Task brief:
Please list all lines of the material below in which the string "Blender" occurs.

Records to process:
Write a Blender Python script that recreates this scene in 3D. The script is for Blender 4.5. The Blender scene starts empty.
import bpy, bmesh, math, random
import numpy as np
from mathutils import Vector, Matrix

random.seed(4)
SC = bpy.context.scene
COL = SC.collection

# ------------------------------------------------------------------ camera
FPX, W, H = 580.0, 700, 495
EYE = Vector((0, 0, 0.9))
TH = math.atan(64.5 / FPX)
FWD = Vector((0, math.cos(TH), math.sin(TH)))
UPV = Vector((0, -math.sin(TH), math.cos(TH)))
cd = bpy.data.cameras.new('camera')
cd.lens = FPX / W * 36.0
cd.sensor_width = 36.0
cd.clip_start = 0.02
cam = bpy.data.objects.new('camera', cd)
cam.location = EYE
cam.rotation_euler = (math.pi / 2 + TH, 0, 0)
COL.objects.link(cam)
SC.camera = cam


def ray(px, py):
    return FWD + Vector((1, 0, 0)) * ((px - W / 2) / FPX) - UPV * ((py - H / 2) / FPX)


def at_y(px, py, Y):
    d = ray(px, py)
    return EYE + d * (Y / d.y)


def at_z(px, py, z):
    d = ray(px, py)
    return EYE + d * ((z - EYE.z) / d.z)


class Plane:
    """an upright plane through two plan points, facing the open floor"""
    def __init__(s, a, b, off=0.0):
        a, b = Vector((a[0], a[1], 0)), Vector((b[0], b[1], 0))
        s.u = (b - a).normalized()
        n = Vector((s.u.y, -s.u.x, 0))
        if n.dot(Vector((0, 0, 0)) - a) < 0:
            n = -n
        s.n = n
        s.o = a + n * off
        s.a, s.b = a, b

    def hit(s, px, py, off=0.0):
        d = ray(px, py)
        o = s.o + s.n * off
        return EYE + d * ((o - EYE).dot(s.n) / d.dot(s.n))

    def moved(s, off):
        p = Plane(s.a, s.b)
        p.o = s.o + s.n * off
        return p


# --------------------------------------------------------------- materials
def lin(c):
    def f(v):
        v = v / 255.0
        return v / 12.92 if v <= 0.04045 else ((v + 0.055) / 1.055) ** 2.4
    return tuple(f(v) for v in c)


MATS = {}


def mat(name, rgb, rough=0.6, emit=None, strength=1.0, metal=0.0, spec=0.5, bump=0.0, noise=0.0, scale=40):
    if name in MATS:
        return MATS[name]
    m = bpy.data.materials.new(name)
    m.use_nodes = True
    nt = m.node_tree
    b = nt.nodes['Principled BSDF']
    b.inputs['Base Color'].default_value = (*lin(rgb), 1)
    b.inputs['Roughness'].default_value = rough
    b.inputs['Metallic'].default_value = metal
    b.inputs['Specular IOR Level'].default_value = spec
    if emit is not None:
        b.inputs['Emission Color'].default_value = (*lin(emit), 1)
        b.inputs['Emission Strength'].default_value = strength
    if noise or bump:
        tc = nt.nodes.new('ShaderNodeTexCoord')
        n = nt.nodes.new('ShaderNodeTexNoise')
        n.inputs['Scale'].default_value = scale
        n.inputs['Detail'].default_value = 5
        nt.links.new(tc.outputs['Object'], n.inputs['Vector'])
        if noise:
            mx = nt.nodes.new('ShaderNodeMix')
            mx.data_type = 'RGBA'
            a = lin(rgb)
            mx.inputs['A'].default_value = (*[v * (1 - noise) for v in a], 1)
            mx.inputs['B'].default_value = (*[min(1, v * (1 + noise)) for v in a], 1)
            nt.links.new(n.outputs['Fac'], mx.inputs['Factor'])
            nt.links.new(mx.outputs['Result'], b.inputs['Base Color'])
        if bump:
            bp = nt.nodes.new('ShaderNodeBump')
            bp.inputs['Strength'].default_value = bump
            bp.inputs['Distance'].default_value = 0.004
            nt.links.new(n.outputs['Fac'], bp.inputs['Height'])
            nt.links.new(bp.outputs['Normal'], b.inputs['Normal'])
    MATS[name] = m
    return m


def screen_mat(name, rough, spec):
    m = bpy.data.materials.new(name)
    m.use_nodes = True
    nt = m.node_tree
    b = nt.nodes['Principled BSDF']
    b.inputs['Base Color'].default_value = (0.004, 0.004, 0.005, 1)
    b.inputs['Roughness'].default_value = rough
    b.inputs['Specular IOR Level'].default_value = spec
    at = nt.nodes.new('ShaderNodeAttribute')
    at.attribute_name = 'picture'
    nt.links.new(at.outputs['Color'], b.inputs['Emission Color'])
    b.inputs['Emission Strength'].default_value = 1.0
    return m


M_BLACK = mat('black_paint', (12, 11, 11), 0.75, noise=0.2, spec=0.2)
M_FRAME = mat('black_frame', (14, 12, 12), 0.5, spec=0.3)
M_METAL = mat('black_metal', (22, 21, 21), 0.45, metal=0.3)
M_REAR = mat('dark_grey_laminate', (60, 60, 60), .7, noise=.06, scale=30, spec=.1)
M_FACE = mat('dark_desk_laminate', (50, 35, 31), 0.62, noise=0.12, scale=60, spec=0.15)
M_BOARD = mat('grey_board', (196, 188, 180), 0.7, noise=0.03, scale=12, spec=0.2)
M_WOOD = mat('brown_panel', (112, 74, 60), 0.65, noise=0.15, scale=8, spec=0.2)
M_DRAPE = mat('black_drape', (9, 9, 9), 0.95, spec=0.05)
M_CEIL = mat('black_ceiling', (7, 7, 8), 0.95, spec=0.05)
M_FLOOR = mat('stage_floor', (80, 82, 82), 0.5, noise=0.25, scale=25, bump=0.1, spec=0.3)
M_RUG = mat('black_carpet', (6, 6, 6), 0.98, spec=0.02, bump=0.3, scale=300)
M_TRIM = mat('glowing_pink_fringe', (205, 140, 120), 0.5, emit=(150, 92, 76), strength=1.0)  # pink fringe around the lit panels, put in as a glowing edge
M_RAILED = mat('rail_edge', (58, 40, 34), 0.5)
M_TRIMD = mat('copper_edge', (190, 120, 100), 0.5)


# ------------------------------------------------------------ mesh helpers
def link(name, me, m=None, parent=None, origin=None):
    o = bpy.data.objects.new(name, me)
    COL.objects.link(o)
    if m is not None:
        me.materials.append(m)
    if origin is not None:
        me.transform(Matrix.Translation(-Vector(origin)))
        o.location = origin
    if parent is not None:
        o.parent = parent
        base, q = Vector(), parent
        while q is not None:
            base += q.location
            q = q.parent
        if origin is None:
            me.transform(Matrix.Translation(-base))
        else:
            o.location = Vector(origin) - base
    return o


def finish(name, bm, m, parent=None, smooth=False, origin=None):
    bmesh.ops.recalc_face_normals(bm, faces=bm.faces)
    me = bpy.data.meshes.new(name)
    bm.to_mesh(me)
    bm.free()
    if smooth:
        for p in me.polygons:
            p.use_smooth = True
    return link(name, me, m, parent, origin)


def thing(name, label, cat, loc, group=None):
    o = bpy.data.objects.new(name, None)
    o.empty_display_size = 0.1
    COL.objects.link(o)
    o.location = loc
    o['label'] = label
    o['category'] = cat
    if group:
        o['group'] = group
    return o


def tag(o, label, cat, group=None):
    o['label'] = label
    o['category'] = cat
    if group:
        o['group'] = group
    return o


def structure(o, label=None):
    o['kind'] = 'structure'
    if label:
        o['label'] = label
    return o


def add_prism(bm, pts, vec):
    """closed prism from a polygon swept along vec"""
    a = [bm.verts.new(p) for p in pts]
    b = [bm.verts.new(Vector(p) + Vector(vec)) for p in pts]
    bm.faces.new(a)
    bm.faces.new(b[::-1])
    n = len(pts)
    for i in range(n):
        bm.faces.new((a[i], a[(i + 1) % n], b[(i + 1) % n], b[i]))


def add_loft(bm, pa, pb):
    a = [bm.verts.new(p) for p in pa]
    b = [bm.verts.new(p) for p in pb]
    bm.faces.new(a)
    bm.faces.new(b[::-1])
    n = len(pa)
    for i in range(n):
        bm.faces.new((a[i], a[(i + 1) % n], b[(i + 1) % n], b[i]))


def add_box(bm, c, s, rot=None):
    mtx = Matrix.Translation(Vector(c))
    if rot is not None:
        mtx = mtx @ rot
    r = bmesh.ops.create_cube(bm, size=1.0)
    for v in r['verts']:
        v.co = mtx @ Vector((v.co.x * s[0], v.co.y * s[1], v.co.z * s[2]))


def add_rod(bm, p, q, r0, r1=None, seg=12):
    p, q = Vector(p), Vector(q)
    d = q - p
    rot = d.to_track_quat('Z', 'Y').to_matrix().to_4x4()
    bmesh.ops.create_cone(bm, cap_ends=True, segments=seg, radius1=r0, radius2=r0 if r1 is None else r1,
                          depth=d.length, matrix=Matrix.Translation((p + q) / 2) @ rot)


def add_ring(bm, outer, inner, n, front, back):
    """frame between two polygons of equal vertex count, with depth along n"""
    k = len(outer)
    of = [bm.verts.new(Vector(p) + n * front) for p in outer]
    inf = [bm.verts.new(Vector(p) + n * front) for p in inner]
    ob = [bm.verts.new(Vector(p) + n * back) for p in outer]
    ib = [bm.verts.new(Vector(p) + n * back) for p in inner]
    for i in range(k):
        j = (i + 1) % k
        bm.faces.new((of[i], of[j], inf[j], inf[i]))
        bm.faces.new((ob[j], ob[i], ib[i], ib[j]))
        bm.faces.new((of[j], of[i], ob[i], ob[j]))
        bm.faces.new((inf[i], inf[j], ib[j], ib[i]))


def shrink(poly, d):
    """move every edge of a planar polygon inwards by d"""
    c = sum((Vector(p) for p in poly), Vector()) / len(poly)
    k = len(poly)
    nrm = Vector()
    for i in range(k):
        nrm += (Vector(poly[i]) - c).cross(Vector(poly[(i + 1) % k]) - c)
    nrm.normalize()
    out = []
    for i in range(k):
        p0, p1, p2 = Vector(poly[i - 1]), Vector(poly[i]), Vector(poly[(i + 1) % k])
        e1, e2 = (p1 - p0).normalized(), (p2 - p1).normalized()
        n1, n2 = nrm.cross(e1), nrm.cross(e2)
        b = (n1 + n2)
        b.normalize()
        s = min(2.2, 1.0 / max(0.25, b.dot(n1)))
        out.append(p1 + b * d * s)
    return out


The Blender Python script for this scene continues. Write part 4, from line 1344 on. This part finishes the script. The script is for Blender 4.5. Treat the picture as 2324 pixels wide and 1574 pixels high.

Exercise answer:
Write a Blender Python script that recreates this scene in 3D. The script is for Blender 4.5. The Blender scene starts empty.
The Blender Python script for this scene continues. Write part 4, from line 1344 on. This part finishes the script. The script is for Blender 4.5. Treat the picture as 2324 pixels wide and 1574 pixels high.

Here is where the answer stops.